# Challenge:
Could the lines from the start of the data through the line with "R = math.radians" be set down exactly, with no pictures among them?

********

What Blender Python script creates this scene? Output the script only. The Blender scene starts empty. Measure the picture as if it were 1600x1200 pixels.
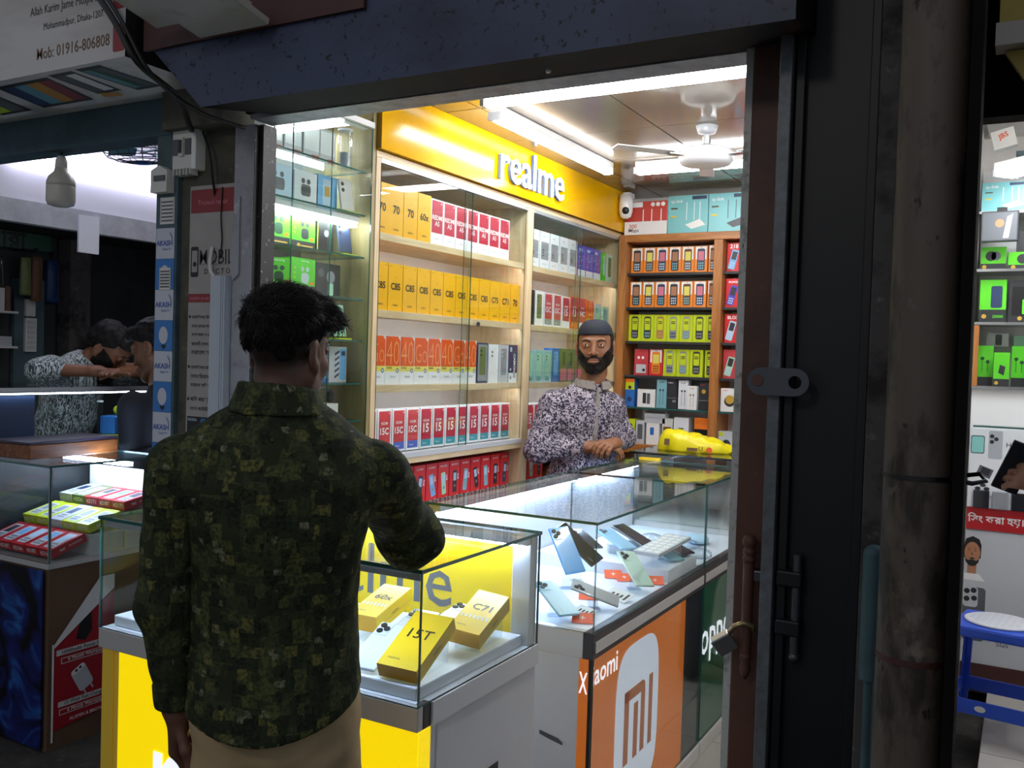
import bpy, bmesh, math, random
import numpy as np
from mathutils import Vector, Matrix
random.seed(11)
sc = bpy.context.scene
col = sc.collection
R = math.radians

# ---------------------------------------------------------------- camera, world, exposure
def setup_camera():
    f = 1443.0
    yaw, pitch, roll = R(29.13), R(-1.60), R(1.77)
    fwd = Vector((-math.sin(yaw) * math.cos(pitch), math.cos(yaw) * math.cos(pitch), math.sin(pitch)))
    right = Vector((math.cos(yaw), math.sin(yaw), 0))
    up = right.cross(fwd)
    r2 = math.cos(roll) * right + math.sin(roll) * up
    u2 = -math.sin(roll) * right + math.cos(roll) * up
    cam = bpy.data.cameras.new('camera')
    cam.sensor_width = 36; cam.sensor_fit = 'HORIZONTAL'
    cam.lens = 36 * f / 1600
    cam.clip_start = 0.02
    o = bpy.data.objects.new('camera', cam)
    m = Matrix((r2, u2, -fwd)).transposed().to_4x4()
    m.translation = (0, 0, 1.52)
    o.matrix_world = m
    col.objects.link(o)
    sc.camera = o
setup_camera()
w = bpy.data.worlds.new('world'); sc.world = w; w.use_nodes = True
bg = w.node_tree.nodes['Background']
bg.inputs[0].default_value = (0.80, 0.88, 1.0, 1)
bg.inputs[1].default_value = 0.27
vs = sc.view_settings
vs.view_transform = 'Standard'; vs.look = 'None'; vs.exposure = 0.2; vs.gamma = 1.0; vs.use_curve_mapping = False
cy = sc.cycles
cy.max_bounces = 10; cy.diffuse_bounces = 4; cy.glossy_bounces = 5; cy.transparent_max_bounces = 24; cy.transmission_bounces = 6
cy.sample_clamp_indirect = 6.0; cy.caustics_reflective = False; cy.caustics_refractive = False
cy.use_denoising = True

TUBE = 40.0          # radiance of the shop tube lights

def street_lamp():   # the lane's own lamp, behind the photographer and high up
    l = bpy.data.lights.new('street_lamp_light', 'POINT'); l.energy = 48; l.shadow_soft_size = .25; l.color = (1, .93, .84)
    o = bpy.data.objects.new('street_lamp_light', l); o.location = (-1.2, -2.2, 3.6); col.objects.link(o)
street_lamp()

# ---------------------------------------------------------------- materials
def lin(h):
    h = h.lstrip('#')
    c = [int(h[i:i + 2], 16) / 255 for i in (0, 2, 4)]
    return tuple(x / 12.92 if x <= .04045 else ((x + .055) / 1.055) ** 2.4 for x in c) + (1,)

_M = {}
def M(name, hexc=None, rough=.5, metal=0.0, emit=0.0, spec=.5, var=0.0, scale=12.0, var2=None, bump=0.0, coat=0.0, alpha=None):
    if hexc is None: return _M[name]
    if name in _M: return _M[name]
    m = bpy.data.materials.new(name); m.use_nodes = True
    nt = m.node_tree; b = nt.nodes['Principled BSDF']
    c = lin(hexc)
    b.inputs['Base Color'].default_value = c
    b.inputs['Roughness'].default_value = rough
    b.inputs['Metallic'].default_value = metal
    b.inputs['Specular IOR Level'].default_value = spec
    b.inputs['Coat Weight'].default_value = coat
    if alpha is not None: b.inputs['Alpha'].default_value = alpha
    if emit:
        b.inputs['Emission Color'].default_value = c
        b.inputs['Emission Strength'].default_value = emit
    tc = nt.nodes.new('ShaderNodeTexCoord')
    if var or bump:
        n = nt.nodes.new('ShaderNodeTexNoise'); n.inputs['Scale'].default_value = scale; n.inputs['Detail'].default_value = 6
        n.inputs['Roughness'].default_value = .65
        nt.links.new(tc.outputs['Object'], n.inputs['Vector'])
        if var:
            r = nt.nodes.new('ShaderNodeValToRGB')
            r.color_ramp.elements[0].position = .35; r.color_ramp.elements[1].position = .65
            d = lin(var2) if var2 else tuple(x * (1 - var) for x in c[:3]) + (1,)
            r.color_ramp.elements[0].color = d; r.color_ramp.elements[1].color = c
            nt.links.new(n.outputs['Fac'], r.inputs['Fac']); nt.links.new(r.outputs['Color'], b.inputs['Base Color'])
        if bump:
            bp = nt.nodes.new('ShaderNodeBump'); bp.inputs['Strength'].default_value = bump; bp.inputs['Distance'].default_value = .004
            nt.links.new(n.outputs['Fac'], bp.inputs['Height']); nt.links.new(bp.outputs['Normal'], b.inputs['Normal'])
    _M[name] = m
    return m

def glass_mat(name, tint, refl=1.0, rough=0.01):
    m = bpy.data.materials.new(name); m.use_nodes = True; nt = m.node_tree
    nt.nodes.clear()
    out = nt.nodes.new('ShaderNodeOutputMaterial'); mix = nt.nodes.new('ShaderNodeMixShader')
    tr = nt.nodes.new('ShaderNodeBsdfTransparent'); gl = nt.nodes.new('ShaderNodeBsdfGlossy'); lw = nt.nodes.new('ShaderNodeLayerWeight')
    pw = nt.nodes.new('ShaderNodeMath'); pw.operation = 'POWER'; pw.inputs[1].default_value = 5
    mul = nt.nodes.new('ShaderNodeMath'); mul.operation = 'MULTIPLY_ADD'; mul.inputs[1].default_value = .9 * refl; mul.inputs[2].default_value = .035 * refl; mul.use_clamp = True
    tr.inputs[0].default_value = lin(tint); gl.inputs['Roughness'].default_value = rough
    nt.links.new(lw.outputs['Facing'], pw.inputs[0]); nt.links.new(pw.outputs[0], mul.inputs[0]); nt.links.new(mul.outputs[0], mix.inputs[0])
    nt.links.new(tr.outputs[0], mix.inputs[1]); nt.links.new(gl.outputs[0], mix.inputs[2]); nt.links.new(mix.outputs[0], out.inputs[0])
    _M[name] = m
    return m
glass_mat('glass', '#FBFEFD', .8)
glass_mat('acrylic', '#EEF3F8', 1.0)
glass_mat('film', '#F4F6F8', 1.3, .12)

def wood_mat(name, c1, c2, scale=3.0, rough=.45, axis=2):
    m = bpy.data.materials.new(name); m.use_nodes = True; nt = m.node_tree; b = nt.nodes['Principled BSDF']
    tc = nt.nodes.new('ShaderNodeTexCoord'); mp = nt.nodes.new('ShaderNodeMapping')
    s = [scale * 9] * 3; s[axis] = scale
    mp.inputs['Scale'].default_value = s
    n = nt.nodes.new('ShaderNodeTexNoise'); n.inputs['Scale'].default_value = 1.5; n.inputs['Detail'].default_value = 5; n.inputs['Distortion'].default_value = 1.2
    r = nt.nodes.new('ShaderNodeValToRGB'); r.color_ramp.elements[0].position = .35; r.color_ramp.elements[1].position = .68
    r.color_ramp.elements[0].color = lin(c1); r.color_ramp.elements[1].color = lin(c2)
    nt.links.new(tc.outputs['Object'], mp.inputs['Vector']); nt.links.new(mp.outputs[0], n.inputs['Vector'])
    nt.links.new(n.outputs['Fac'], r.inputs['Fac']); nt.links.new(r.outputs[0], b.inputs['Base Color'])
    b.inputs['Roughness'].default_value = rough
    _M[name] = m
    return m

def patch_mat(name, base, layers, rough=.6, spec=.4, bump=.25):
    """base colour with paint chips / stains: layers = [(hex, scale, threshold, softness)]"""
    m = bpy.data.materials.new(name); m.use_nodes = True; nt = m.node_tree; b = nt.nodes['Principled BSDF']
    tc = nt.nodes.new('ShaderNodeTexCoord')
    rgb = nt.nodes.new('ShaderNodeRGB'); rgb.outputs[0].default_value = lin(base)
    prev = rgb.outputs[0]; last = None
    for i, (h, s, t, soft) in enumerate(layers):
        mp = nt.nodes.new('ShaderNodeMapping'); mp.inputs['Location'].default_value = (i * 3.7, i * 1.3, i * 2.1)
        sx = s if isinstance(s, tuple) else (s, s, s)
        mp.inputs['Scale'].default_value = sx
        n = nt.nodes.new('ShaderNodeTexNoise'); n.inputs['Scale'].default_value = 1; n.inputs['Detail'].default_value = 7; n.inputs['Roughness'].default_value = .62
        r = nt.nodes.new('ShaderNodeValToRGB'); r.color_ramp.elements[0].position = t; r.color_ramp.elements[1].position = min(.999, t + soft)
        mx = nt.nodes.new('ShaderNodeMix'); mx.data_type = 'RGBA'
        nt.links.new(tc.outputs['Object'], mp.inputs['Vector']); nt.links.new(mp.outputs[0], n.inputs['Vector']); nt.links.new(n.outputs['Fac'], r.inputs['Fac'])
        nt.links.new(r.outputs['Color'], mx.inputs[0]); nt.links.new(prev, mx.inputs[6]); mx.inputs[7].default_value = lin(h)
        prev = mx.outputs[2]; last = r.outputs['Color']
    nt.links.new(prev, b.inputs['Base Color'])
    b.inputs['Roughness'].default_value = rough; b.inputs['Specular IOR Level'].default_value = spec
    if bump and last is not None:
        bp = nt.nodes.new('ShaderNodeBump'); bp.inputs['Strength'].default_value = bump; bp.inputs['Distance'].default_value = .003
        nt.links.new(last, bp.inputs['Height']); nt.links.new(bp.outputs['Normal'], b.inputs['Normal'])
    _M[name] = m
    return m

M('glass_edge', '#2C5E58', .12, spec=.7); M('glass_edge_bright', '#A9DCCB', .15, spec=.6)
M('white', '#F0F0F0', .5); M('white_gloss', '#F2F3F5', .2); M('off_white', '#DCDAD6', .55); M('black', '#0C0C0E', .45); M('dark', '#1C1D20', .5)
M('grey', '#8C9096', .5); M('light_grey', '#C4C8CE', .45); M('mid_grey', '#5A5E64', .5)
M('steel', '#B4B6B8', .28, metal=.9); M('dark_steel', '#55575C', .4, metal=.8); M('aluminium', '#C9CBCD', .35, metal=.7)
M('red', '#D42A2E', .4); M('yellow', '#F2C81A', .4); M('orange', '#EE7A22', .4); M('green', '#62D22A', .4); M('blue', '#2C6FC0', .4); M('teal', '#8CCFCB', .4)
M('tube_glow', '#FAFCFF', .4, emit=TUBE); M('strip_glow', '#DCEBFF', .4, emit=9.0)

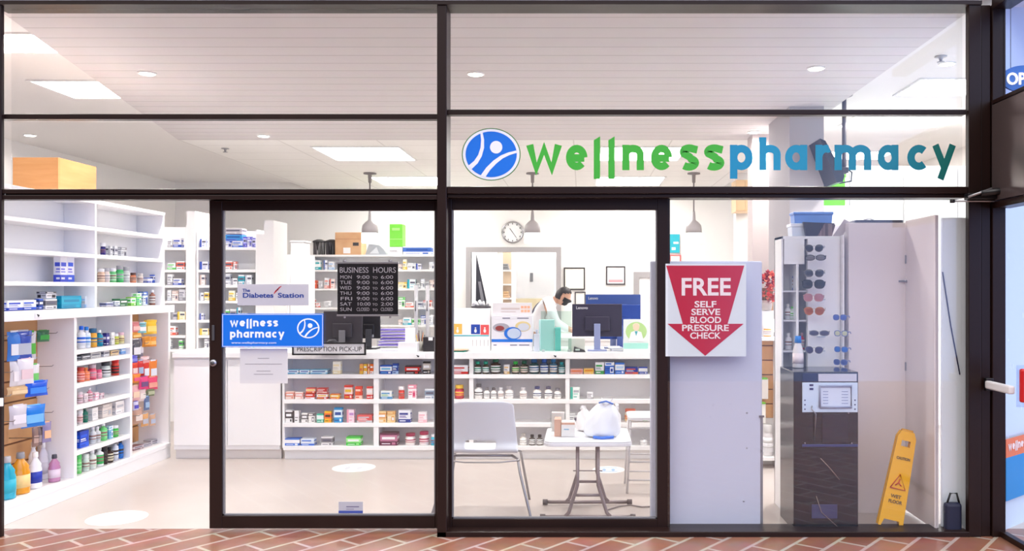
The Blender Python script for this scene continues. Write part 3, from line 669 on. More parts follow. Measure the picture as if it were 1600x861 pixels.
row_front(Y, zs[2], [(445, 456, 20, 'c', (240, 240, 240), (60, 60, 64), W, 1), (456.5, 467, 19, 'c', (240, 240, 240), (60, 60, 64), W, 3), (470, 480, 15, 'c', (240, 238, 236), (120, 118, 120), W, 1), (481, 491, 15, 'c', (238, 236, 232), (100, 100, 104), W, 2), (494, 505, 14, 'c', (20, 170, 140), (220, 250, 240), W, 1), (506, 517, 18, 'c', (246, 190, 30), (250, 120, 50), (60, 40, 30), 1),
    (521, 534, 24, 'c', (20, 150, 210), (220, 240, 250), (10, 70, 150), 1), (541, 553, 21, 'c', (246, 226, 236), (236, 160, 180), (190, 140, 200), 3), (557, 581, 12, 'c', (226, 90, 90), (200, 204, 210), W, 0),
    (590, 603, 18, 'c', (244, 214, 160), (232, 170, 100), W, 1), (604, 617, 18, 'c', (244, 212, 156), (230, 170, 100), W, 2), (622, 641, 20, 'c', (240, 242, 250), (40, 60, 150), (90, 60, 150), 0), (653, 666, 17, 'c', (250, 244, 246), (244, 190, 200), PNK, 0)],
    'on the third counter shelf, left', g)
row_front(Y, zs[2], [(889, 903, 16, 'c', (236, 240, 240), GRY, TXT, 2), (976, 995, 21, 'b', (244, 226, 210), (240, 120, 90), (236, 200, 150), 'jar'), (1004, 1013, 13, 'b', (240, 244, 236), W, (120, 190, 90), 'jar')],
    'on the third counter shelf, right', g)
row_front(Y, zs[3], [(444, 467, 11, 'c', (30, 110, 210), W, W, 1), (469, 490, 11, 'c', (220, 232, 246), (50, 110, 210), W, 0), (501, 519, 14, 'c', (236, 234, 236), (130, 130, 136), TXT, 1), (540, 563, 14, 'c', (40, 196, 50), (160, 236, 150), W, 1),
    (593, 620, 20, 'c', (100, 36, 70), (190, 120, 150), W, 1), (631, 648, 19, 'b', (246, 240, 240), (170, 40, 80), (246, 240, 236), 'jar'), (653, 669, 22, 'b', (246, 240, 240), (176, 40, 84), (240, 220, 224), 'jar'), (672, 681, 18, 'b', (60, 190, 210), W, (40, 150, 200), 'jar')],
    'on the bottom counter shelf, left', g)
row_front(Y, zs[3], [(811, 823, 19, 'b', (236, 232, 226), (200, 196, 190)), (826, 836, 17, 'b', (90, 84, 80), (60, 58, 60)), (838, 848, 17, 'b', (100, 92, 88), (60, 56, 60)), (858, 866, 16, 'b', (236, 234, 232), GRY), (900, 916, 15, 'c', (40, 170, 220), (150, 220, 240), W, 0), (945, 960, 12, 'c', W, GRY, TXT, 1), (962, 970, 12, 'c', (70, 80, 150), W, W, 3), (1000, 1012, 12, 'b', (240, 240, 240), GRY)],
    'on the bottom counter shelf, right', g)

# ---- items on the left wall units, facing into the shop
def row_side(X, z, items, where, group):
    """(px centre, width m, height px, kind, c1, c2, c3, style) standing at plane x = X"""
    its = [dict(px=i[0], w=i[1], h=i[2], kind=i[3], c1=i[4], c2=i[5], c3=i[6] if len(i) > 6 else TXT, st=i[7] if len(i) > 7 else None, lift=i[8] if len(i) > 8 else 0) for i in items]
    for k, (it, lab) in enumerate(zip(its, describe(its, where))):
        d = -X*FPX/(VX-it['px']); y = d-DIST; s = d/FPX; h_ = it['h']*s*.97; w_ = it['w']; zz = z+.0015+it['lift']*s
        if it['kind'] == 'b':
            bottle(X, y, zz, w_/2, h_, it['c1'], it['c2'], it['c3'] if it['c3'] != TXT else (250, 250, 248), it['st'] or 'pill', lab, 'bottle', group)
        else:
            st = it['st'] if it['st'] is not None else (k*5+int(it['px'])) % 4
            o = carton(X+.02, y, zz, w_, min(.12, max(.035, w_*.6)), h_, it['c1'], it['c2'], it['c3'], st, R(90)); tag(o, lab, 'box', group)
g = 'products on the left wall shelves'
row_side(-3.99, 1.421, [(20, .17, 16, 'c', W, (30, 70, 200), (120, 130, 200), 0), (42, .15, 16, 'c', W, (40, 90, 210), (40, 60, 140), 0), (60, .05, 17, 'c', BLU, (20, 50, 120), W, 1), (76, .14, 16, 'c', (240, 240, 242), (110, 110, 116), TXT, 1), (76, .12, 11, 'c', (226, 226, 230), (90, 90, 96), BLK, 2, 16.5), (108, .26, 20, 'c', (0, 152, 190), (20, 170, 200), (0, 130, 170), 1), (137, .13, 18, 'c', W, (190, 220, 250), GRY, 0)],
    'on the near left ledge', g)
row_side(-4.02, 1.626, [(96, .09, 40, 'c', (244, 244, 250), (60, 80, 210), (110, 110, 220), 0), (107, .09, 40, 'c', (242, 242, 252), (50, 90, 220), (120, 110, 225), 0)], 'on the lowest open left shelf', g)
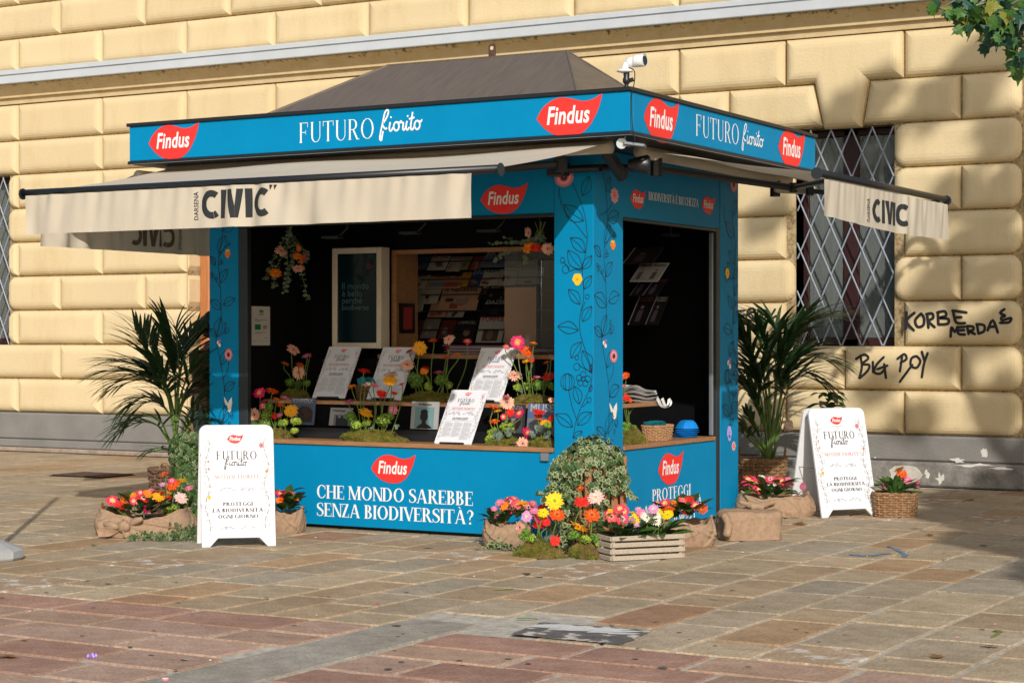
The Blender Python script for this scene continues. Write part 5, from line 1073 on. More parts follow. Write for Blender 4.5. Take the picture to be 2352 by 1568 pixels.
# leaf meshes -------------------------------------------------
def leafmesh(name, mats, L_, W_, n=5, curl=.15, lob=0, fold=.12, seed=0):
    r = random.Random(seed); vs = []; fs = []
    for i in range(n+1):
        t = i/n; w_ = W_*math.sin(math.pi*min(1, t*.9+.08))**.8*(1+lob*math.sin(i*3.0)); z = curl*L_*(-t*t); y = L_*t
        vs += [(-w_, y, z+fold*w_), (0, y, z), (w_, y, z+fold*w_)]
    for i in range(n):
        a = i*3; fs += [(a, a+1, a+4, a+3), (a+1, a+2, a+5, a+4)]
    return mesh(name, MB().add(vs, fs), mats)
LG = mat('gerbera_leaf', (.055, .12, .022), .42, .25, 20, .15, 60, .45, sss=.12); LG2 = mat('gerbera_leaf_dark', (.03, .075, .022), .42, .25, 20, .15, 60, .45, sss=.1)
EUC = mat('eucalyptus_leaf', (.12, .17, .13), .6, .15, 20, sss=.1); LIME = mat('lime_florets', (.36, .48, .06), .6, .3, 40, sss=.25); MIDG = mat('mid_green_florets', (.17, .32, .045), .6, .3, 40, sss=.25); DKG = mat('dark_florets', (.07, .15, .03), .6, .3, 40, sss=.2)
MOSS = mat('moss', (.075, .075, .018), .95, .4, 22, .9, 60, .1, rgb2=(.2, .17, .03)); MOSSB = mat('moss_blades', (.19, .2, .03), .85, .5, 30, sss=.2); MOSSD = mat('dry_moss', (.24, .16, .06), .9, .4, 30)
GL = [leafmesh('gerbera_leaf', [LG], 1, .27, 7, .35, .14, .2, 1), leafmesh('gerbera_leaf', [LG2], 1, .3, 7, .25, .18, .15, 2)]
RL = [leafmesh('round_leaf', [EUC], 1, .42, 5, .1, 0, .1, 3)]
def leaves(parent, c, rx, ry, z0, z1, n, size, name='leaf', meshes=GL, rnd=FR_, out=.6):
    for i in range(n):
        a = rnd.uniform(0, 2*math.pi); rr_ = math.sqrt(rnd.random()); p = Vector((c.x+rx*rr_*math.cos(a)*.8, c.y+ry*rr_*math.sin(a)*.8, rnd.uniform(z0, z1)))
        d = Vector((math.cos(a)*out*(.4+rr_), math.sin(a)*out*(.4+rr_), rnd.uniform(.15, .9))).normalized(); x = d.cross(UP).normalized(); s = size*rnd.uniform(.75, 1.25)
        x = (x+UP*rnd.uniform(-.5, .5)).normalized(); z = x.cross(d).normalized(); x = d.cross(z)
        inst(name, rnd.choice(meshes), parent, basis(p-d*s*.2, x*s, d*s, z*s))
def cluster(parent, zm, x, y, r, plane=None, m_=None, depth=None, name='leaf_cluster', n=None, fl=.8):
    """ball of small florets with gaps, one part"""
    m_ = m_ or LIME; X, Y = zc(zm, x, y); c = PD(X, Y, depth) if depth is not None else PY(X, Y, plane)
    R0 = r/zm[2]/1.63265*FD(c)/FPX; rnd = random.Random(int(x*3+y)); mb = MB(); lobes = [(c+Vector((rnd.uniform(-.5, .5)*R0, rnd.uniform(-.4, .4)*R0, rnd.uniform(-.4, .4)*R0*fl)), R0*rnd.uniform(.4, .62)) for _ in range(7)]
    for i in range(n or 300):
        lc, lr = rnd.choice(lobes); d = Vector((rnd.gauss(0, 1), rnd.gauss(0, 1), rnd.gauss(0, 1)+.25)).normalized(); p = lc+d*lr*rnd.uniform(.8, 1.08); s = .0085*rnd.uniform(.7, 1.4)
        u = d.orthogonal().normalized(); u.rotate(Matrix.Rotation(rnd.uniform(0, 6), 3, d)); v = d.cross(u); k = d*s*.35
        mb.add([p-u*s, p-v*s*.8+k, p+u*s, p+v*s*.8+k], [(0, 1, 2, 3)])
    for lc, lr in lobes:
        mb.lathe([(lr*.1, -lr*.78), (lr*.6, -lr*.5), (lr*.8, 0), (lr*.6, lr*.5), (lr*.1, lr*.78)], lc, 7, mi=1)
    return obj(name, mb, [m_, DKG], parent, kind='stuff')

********

# The response:
What Blender Python script creates this scene? Output the script only. The Blender scene starts empty. Measure the picture as if it were 1600x1200 pixels.
import bpy, bmesh, math, random
import numpy as np
from mathutils import Vector, Matrix
random.seed(11)
sc = bpy.context.scene
col = sc.collection
R = math.radians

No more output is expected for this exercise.